With trends continuing, it looked hopeless. I’m more into fighters than ever before, and with even more people and a tighter schedule requirements, I couldn’t possibly get on the lineup except out of pity. It was elementary school recess all over again. How was I supposed to stage a comeback?

But after a couple months, I found my X-Factor. In March, I started working (slowly, and still slowly) on a new game, that I knew I loved, and was somehow also popular. At the same time, it had been dead on SDA for many years (a Japanese player submitted an amazing run, but alas, his community’s rules didn’t match up with our site’s, and it couldn’t be accepted). It was perfect; could this finally be my chance to shine?

Maybe. This is getting long, and cutting off now just leaves me more to write about. But for now?

I’m motivated.

3 comments on “Might Controls Everything

  1. Man, it’s hella interesting to hear about people’s “lives before competitive FG”, because there’s always some kind of lead in for competition. Never even heard of Magfest, strangely enough. Considering how often I enjoy watching the donation drives with speed runs.

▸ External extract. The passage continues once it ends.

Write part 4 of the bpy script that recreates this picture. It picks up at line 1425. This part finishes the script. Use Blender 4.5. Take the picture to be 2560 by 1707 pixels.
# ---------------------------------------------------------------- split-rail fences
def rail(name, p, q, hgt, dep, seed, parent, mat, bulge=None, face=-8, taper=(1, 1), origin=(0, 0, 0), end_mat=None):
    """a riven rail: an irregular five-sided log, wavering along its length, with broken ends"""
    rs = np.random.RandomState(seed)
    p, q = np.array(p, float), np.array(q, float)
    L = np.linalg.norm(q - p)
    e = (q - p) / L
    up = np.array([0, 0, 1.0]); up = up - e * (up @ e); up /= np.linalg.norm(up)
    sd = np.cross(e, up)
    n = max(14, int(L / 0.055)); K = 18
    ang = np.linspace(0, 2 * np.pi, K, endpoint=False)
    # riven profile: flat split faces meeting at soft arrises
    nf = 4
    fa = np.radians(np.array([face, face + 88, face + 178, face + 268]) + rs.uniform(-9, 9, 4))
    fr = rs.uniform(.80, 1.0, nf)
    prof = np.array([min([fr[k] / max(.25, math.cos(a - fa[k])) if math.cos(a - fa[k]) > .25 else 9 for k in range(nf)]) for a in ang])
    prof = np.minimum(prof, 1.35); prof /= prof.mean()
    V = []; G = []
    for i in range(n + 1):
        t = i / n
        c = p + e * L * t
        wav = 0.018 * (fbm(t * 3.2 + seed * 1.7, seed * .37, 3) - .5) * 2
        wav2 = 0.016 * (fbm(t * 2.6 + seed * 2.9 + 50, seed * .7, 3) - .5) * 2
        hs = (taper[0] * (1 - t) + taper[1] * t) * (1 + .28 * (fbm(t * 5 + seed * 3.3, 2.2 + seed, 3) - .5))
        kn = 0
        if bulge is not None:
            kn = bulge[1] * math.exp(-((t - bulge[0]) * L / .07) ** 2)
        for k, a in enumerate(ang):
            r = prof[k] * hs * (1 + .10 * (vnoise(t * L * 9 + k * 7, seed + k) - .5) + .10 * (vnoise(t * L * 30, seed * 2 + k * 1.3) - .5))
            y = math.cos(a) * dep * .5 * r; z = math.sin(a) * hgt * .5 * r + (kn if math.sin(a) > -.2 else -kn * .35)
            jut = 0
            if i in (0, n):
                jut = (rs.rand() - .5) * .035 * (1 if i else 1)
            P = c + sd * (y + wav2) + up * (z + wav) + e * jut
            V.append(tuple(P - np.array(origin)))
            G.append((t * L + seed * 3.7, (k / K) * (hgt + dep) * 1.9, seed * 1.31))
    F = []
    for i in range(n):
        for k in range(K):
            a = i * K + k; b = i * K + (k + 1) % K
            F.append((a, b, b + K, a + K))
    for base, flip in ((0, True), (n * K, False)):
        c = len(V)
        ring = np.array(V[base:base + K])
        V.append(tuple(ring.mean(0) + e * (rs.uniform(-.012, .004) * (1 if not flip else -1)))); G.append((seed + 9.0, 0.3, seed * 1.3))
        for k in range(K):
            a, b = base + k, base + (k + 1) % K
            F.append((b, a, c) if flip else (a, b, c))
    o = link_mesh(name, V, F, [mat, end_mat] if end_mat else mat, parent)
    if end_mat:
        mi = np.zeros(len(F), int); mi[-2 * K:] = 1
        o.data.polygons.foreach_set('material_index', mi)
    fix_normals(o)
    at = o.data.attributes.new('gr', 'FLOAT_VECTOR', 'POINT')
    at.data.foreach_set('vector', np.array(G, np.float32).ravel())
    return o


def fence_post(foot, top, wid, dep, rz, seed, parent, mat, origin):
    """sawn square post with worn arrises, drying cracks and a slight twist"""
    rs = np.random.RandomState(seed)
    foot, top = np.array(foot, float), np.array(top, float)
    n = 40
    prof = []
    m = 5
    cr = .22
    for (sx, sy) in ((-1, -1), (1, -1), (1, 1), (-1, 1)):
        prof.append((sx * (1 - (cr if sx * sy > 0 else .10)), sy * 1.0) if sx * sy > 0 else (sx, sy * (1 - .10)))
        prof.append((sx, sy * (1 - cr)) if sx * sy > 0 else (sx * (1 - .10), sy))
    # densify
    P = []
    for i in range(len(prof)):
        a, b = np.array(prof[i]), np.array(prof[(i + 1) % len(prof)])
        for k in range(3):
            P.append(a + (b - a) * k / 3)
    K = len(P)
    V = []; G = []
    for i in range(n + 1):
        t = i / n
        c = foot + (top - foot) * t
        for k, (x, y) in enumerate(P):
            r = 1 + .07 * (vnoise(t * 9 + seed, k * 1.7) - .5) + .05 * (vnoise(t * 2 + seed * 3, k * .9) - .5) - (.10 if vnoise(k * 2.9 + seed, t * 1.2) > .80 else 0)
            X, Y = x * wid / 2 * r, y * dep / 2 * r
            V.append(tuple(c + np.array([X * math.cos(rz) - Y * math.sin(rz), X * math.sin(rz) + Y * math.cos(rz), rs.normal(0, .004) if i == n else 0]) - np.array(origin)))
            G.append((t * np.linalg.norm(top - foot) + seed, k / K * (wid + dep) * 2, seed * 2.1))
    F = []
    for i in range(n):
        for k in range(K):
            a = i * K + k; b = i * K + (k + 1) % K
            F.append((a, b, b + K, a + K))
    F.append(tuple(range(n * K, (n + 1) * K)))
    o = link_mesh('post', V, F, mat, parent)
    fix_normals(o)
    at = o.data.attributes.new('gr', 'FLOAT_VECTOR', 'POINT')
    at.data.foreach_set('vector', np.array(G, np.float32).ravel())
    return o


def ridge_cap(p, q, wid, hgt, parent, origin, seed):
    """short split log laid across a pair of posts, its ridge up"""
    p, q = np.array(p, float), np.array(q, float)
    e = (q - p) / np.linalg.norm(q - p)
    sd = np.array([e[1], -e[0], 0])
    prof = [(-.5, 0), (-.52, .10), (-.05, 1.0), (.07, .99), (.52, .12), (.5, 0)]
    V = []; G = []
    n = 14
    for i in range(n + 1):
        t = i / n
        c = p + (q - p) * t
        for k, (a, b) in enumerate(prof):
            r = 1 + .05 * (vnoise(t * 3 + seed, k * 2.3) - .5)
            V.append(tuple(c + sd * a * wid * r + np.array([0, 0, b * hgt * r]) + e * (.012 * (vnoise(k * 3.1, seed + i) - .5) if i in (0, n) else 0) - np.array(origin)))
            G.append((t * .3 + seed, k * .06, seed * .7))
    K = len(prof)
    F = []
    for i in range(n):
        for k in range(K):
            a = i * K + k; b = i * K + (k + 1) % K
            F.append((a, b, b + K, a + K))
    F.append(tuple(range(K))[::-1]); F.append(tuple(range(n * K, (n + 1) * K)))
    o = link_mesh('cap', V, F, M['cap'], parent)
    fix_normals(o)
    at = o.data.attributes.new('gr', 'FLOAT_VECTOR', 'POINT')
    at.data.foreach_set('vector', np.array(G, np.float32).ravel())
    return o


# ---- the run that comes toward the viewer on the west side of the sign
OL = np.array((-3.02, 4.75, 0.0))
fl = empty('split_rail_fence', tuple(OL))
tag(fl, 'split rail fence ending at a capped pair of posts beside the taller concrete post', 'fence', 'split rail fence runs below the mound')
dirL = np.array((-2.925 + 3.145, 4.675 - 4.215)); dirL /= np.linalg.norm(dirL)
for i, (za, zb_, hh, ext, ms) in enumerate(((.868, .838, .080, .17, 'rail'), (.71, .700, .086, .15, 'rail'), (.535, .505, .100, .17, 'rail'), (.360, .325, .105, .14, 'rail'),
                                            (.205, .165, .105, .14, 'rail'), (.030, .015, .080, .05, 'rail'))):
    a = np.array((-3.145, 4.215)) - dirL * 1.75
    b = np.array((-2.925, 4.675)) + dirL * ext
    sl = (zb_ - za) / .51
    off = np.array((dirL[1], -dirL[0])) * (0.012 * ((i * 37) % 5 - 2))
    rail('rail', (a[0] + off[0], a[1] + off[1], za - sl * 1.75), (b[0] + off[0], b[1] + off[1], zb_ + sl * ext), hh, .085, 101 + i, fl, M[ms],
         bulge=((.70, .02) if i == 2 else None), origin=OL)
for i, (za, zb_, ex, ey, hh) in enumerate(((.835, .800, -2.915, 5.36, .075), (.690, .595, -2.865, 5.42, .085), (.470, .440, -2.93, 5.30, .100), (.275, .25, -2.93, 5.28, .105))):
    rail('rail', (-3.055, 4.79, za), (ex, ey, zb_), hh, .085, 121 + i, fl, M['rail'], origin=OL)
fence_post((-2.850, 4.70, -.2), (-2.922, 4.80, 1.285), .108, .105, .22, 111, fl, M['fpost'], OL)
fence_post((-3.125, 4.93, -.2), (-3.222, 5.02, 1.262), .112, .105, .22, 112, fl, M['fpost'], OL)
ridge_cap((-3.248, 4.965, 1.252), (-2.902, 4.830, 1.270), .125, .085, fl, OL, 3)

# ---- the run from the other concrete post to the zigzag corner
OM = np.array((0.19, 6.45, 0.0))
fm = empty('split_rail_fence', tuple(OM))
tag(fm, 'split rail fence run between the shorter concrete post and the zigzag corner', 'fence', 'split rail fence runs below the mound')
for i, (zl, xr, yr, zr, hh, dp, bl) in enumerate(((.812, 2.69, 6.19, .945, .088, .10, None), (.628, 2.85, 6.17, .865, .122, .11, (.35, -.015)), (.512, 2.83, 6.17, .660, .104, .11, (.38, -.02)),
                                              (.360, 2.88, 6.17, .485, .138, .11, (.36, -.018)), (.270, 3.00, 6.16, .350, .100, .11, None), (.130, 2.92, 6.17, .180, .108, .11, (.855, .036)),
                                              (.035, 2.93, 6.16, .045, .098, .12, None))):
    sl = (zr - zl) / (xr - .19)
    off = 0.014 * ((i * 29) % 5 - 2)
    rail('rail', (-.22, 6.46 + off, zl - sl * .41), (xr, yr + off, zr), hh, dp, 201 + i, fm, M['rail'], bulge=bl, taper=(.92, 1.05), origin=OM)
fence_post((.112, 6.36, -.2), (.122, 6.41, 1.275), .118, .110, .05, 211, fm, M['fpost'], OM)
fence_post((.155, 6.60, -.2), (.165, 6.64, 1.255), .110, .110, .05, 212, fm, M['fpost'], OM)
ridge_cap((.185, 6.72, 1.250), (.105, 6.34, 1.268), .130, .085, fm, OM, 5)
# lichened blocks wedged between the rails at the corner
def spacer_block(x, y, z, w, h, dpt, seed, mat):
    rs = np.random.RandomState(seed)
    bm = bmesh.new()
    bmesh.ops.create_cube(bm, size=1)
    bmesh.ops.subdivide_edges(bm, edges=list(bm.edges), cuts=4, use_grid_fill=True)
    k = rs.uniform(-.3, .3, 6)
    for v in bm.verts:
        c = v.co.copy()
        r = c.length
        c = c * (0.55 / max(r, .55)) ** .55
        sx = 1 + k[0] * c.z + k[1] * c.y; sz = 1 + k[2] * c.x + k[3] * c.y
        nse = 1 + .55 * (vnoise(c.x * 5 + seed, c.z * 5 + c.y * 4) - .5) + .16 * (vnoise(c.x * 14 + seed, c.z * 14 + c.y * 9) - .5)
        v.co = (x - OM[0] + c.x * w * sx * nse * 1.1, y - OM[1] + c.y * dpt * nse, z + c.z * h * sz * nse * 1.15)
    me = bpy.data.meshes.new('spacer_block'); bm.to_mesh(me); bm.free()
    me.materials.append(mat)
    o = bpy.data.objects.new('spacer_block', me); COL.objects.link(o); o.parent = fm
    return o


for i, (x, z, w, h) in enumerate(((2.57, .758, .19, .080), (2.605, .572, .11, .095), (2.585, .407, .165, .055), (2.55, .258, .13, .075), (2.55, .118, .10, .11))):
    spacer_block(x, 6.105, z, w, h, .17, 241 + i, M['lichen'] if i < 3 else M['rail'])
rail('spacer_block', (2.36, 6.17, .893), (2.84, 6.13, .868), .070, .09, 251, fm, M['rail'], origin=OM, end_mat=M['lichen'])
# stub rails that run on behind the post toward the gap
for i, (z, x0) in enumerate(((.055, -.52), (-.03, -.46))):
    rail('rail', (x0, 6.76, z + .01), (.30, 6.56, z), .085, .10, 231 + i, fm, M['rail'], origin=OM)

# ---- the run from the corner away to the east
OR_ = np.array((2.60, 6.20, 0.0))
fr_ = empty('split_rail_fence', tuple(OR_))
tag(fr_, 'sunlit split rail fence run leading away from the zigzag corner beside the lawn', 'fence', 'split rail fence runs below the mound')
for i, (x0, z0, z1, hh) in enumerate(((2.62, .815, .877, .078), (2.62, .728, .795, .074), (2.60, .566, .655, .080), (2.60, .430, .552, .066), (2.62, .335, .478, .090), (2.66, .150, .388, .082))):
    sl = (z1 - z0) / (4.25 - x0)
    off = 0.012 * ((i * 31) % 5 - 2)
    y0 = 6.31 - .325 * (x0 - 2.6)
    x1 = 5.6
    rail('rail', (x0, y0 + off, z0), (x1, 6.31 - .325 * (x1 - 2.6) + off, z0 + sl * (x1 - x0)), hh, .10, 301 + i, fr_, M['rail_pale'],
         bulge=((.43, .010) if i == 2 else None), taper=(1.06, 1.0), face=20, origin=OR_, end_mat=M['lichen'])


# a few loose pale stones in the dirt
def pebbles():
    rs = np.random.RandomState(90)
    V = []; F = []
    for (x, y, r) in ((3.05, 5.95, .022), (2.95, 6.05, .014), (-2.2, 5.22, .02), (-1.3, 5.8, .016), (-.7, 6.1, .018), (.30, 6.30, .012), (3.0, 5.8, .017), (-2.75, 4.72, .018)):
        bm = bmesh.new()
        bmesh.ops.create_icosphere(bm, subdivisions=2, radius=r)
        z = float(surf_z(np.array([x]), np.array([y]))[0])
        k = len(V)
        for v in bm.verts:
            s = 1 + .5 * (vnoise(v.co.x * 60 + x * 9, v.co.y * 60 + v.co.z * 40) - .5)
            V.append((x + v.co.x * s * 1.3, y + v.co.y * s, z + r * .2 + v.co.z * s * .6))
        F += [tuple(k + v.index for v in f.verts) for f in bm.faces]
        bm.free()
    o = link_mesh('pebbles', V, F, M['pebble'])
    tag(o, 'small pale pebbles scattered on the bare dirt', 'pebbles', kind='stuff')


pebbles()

    I know very little about the Speedrunning community. Anything that is “I do a game slightly quicker than the average person on purpose” to me is a “speedrunner”. I’ve always looked from the outside in, just looking for impressive plays, impressive players, etc.. I can understand the work that goes into a speedrun, being the whole “good at fighting games” guy, so it’s amazing to watch. Hopefully you get to a level that you can at least show a run of something; going back to Radiata or going forward with Motivation.

    Sounds like you still got people who love ya though, might as well show them your sick skills. I won’t be TOO upset if you have to leave the FGC for a while to accomplish this, I know you’ll come back. You’ll miss me too much 😉

  2. spineshark says:

    Magfest doesn’t have any direct relation to the marathons; we were going to host the first one *at* the site, but the internet wasn’t working and we had to move it back to Mike Uyama’s house in Arlington. It just happens that it always lines up nicely/poorly (depending on how you look at it) with the scheduling for SDA’s events. This year Magfest is actually almost completely over before the marathon starts, so I’m legitimately going to get to do both, but in the past I’ve missed at least part of each because of the other.

    Magfest itself is like a gaming con except with a huge focus on concerts, both smaller acts and a big Japanese composer as a headliner (this year is Yuzo Koshiro of Streets of Rage fame, last year they had Square’s Uematsu, etc.), plus it’s not very “serious” aside from that. Doesn’t want to be a big-name industry show-off type thing, just a cool place for people to hang out. 3,000 people. Sure, why not? That’s why I called it a party.

    In the next post or two I’ll actually talk about the marathons and some overall changes in the community, plus why Radiata Stories and Demon’s Souls are terrible games to run, why I love DMC3, and my current/future outlook on running. You are not prepared.

    • Ahhh, so that’s what MagFest is. Man, the fact that it headlines with music composers makes me drool, and one who made Streets of Rage music.

      And I’m ready. I’m watching the SMW Marathon speed run stream right NOW to be ultra prepped!